:: Supplied information

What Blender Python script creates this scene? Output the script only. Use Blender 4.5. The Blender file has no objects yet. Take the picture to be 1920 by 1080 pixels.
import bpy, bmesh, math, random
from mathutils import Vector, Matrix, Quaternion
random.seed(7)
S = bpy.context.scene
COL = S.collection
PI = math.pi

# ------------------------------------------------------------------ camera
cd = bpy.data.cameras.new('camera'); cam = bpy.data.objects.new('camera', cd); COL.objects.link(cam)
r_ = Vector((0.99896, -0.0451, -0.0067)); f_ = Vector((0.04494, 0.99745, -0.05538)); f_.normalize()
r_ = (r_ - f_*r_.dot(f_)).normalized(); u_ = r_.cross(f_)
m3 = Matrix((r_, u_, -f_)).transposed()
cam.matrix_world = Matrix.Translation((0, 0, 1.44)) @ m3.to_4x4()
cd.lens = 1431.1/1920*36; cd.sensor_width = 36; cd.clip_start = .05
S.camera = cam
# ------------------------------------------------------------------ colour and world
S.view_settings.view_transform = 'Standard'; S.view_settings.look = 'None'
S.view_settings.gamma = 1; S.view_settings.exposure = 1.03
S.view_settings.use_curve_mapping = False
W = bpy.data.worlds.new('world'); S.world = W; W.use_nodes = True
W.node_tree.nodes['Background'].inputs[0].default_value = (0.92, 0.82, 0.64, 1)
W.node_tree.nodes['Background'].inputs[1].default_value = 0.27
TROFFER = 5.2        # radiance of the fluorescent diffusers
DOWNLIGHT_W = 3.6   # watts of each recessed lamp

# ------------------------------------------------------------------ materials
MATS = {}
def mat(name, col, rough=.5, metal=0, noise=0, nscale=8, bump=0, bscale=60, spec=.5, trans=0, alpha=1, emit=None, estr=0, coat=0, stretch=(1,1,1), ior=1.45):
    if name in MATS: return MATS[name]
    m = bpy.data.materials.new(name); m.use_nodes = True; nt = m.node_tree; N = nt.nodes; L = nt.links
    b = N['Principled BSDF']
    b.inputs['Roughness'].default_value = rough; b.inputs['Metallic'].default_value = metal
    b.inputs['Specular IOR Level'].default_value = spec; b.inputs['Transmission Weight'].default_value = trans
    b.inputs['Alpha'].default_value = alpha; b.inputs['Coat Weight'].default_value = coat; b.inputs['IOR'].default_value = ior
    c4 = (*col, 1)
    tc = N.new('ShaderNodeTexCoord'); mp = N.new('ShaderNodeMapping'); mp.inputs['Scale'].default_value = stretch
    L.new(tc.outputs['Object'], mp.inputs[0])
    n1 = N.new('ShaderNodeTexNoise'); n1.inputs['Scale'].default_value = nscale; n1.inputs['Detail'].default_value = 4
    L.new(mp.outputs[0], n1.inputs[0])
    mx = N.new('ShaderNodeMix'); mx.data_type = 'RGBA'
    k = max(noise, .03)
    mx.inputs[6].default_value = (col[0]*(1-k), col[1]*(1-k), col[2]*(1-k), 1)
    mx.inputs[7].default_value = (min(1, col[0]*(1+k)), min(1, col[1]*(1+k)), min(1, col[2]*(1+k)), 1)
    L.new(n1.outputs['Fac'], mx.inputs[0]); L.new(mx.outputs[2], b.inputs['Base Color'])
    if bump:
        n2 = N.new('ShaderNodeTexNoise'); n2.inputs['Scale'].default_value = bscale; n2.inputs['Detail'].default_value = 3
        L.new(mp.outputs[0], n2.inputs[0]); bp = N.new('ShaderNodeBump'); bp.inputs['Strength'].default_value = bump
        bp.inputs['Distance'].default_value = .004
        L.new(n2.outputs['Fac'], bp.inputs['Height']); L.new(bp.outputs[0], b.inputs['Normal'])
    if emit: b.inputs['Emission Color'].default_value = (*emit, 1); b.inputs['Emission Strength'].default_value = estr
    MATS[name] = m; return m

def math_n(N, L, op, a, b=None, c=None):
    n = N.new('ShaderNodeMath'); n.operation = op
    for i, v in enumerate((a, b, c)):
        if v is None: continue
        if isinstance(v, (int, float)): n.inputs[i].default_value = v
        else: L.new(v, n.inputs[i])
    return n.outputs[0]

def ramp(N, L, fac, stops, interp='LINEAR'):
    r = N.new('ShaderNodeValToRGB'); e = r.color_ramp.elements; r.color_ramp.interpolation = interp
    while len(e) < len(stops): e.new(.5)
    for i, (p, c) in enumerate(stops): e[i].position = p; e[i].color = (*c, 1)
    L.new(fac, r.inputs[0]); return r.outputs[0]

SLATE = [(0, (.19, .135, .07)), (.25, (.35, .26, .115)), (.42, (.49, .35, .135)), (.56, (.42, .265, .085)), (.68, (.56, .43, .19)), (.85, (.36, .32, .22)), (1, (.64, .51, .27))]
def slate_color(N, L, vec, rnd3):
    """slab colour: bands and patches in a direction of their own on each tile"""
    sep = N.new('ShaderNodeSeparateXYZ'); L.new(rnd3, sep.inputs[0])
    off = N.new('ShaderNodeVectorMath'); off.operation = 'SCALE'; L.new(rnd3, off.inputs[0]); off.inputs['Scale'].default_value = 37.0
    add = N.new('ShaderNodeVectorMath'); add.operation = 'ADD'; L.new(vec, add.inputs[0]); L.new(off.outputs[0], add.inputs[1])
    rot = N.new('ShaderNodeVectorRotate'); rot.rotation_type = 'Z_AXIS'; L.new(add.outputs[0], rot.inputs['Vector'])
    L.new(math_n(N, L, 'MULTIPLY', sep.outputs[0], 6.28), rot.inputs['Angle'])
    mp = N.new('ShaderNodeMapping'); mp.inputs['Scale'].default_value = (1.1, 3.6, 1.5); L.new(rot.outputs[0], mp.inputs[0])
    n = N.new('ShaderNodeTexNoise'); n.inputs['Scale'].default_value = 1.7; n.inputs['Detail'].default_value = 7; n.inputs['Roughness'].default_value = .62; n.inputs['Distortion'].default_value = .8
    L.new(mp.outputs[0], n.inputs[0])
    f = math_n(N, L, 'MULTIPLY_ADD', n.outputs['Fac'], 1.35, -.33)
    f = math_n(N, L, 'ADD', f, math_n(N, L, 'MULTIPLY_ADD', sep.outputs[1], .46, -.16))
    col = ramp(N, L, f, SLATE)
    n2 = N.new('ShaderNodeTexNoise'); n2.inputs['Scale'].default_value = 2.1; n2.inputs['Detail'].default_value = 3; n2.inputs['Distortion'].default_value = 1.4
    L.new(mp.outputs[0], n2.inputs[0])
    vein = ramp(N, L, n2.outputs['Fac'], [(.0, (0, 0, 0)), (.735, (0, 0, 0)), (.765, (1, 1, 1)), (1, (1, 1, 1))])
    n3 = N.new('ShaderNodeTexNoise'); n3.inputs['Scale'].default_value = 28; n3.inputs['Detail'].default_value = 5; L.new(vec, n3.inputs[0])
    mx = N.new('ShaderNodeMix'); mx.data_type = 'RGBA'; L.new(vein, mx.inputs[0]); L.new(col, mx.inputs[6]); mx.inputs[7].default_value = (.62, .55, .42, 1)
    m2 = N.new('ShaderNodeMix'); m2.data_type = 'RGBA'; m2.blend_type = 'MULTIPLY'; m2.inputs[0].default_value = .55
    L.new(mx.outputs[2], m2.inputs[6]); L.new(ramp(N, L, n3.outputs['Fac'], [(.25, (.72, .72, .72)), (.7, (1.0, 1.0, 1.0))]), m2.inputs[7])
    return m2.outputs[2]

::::

What you have to do —
Report only a number: how many lines in the material above contain the string "scene".

Written solution —
2